* Objective
Quote each line of the material verbatim, without the pictures.

--------------------

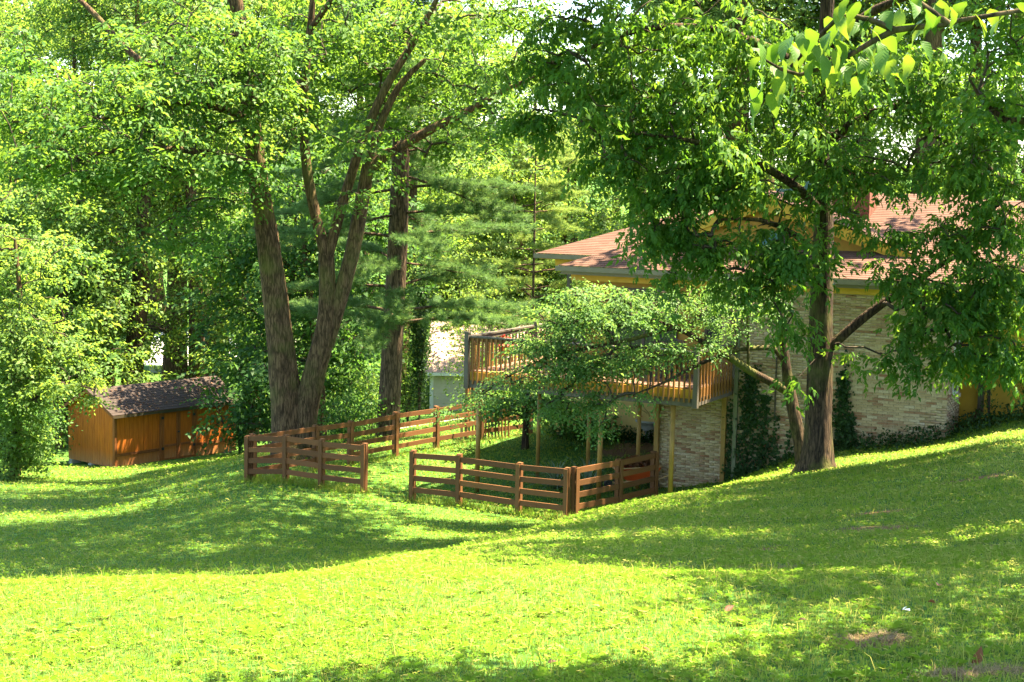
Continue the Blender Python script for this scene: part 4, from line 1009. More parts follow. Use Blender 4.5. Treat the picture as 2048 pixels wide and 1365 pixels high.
# the box elder beside the brick wall
Y1 = 33.0
rt = [(PP(Y1, (1634, 958), (1636, 925), (1637, 850), (1641, 720), (1643, 600), (1647, 460), (1643, 330), (1644, 200), (1652, 50), (1660, -140), (1664, -360)), [.44, .32, .265, .25, .225, .20, .18, .16, .14, .12, .06]),
      (PP(Y1, (1652, 700, 0), (1676, 680, -.1), (1710, 650, -.2), (1765, 607, -.4), (1815, 577, -.6), (1880, 530, -.9), (1960, 490, -1.2)), [.12, .105, .10, .09, .075, .055, .03]),
      (PP(Y1, (1645, 430, 0), (1600, 380, -.5), (1520, 330, -1), (1420, 290, -1.5), (1300, 270, -1.8)), [.11, .09, .075, .055, .03]),
      (PP(Y1, (1645, 300, 0), (1700, 250, -.8), (1800, 210, -1.4), (1920, 190, -2)), [.11, .09, .07, .04]),
      (PP(Y1, (1646, 180, 0), (1560, 110, -.5), (1430, 60, -1), (1280, 60, -1.2), (1150, 110, -1.3)), [.12, .10, .08, .06, .03]),
      (PP(Y1, (1650, 100, 0), (1750, 20, -.5), (1880, -30, -1)), [.11, .09, .05]),
      (PP(Y1, (1646, 520, 0), (1590, 470, -.6), (1520, 440, -1.1), (1440, 440, -1.4)), [.08, .06, .045, .025]),
      (PP(Y1, (2160, 420, -.5), (2048, 385, -.5), (1990, 350, -.8), (1930, 300, -1), (1860, 270, -1.2)), [.12, .10, .08, .06, .03])]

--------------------

* Solution to the exercise
Continue the Blender Python script for this scene: part 4, from line 1009. More parts follow. Use Blender 4.5. Treat the picture as 2048 pixels wide and 1365 pixels high.
# the box elder beside the brick wall
Y1 = 33.0
rt = [(PP(Y1, (1634, 958), (1636, 925), (1637, 850), (1641, 720), (1643, 600), (1647, 460), (1643, 330), (1644, 200), (1652, 50), (1660, -140), (1664, -360)), [.44, .32, .265, .25, .225, .20, .18, .16, .14, .12, .06]),
      (PP(Y1, (1652, 700, 0), (1676, 680, -.1), (1710, 650, -.2), (1765, 607, -.4), (1815, 577, -.6), (1880, 530, -.9), (1960, 490, -1.2)), [.12, .105, .10, .09, .075, .055, .03]),
      (PP(Y1, (1645, 430, 0), (1600, 380, -.5), (1520, 330, -1), (1420, 290, -1.5), (1300, 270, -1.8)), [.11, .09, .075, .055, .03]),
      (PP(Y1, (1645, 300, 0), (1700, 250, -.8), (1800, 210, -1.4), (1920, 190, -2)), [.11, .09, .07, .04]),
      (PP(Y1, (1646, 180, 0), (1560, 110, -.5), (1430, 60, -1), (1280, 60, -1.2), (1150, 110, -1.3)), [.12, .10, .08, .06, .03]),
      (PP(Y1, (1650, 100, 0), (1750, 20, -.5), (1880, -30, -1)), [.11, .09, .05]),
      (PP(Y1, (1646, 520, 0), (1590, 470, -.6), (1520, 440, -1.1), (1440, 440, -1.4)), [.08, .06, .045, .025]),
      (PP(Y1, (2160, 420, -.5), (2048, 385, -.5), (1990, 350, -.8), (1930, 300, -1), (1860, 270, -1.2)), [.12, .10, .08, .06, .03])]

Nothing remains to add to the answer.